You can sometimes get away with things if the letter is very small. In other words, if the upstroke (which is the one to avoid making) is short, you can sometimes get the stroke in without spattering.

Technically, it's cheating, it's tempting fate. The downside is even if you get away with it, loops will often fill in because even if the pen doesn't jitter, to cause the spatter, there will sometimes be a bit of a glob of ink coming from the side of the quill that is incurved (the part that holds the ink).

Also, some strokes that look like they were done in one stroke are sometimes two. It depends how well you can match them up. I've seen calligraphers who can do a perfect circle in two strokes (although this takes skill).


Renegade, I think your observation is correct, some of the "o" shapes do appear to be done in one stroke (although many are done in two, which is partly why some of the "o" shapes are hard to distinguish from "a" shapes). This was not considered good penmanship, but people will try to get away with as much as possible if they are trying to get things done quickly. I don't know if the scribes were trying to do this quickly. The script has more of a laborious look (the spacing is all over the place) rather than a "quick" look, but this might be because they were writing with unfamiliar glyphs or possibly because it is a cipher or some other system of conversion that takes attention away from penmanship.
There are plenty of filled loops in the MS.
Here is another example of pen spatters, the dots and spreading the occur when you push the quill against its natural direction, rather than adding a separate stroke.

I don't see these often, even though I'm always looking at manuscripts, so I assume most writers/scribes knew how to avoid this:

[attachment=3948]
Medieval scribes are always drawn with a quill in one hand and a nib-trimming (and scraping) knife in the other.

What do you think of this... it's not the same shade of red as the lines added to embellish the capital letters, it's more brown.

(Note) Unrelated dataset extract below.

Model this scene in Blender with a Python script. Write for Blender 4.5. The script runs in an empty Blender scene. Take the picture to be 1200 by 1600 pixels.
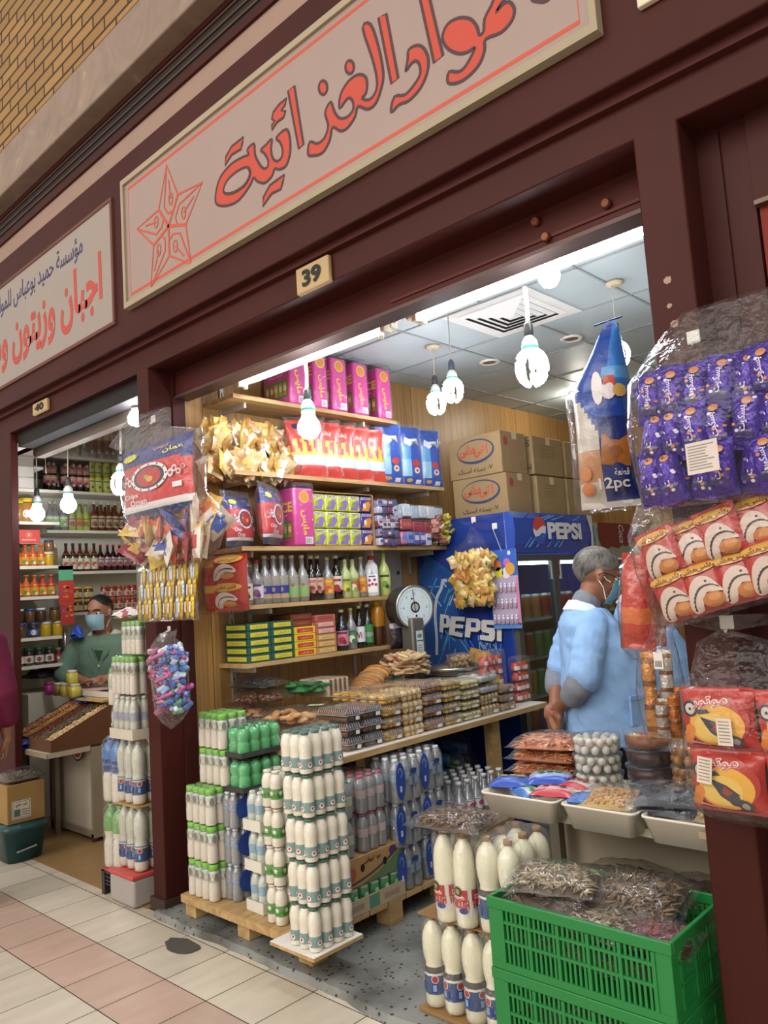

It looks like a splash and a wipe. The stains do not occur on the previous or following pages:

[attachment=3952]
I think you should send forensics in, to me it looks like drops from bleeding
Last time I saw a stain like that was when I smooshed a mosquito that had just finished its lunch...
That's what it looked like to me too, but I wanted to see if other people saw the same thing I did.
Around 2/3 of the second column the letters become a bit wider because our clumsy scribe is working with a bandaged finger. Must be the long hours copying.. I'm surprised they didn't cut themselves more often.
Some of the manuscripts were 500, 600 pages, sometimes written by one scribe.

I don't know how they did it. It's not comfortable writing with a quill and sharpening it every few lines. Even with a ballpoint pen, it would be mindnumbing to do nothing but copy day-in and day-out. It often took a year to pen a manuscript.